The Phoenix Rising
William BYRD (c.1540-1623)
Ave verum corpus [4:08]
Mass for five voices [21:02]
Orlando GIBBONS (1583-1625)
O clap your hands together [5:34]
Almighty and everlasting God [2:17]
Thomas MORLEY (1557-1602)
Nolo mortem peccatoris [3:13]
Thomas TALLIS (c.1505-1585)
Salvator Mundi (I) [3:20]
In ieiunio et fletu [4:38]
John TAVERNER (c.1490-1545)
O splendor gloriae [12:53]
Robert WHITE (c.1538-1574)
Portio mea [6:53]
Christe qui lux es et dies (IV) [6:23]
Stile Antico
rec. November 2012, St Jude-on-the-Hill, Hampstead Garden Suburb, London
HARMONIA MUNDI HMU807572 [74:34]
This magical disc was conceived as a tribute to a charitable trust. That it succeeds so triumphantly is mostly a tribute to the music and to the commitment of the artists who give their all in performing it. The ostensible reason for the disc is to commemorate the centenary of the Carnegie UK Trust who, between 1922 and 1929, helped provide the funding for Oxford University Press’s publication of
Tudor Church Music (TCM), a ten-volume collection of music by the great English Tudor composers.
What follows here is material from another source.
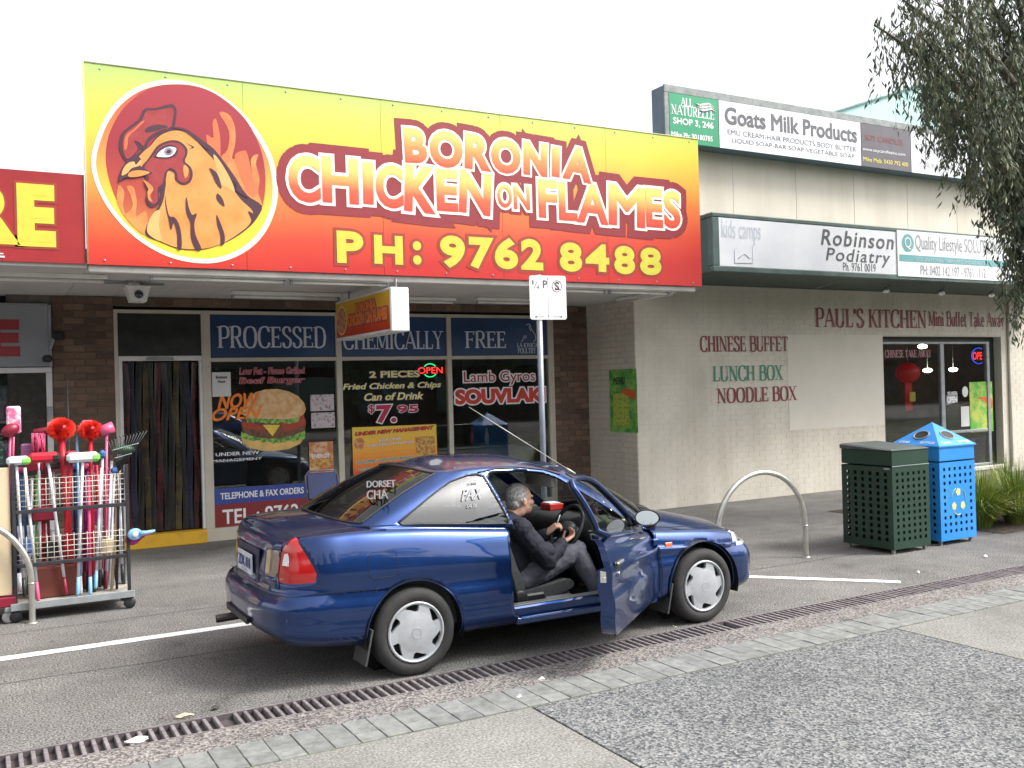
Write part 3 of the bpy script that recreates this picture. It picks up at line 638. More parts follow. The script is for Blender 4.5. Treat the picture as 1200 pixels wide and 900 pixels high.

Before its appearance these composers played only the most marginal role in Britain’s musical life, and the fact that they are now so central is in large part thanks to the appearance and influence of
Tudor Church Music. The booklet essay goes some way towards exploring the publication’s impact, as well as giving learned comments on the music itself.
Now that we are so familiar with Tallis, Byrd and, to a lesser extent, Taverner and Gibbons, it is easy to forget how surprising their music must have sounded when it was rediscovered by so many elements of the British choral tradition. However, Stile Antico’s performances do an outstanding job of reawakening your ears to how beautiful and how exciting this music can be. At the very opening of the disc, Byrd’s magical setting of
Ave verum corpus sounds fresh and clear. The quality of the performance, as well as the perfectly judged recorded sound, reminded me of just how daring and exciting - dare we say “modern”? - Byrd’s harmonic progressions sound. That composer’s Mass for Five Voices provides the backbone of the disc, its movements interspersed among the other pieces to provide both variety and consistency at the same time.
Stile Antico famously perform without a conductor, underlining the importance they attach to listening to one another and working collaboratively. This approach pays special dividends in music like this which is meant to be simultaneously public and devotional. Tallis’s
Salvator Mundi and
In ieiunio unfold with gentle majesty, while the two Gibbon extracts flow with mellifluous beauty that brings no loss of clarity.
I also really enjoyed the two works from Robert White, a younger contemporary of Tallis and a composer previously unknown to me. Both have a very public purpose but
Christe qui lux est feels much more intimate and devotional with its pleadings for God’s protection and defence, and its combination of plainsong with haunting polyphony. Taverner’s
O splendor gloriae provides a majestic conclusion to the disc. A large-scale hymn to Jesus Christ, its large scale and complex polyphony is incredibly impressive, and the text’s heavily scriptural base reminds us that this music was also composed at a time of great religious change where the Reformation was helping to bring about the primacy of the Word.
Throughout the disc the clarity of each individual vocal line is superbly evident, helped by the brilliantly captured sound in the acoustic of St Jude’s church. The Harmonia Mundi engineers have done a great job of ensuring that everything is audible: I listened in 2.0 stereo, but I imagine the SACD sound must be staggering. The clarity of the choir’s diction is also first rate; both in English and in Latin every word is audible. The booklet also contains full sung texts and translations. Yet another feather in Stile Antico’s already resplendent cap.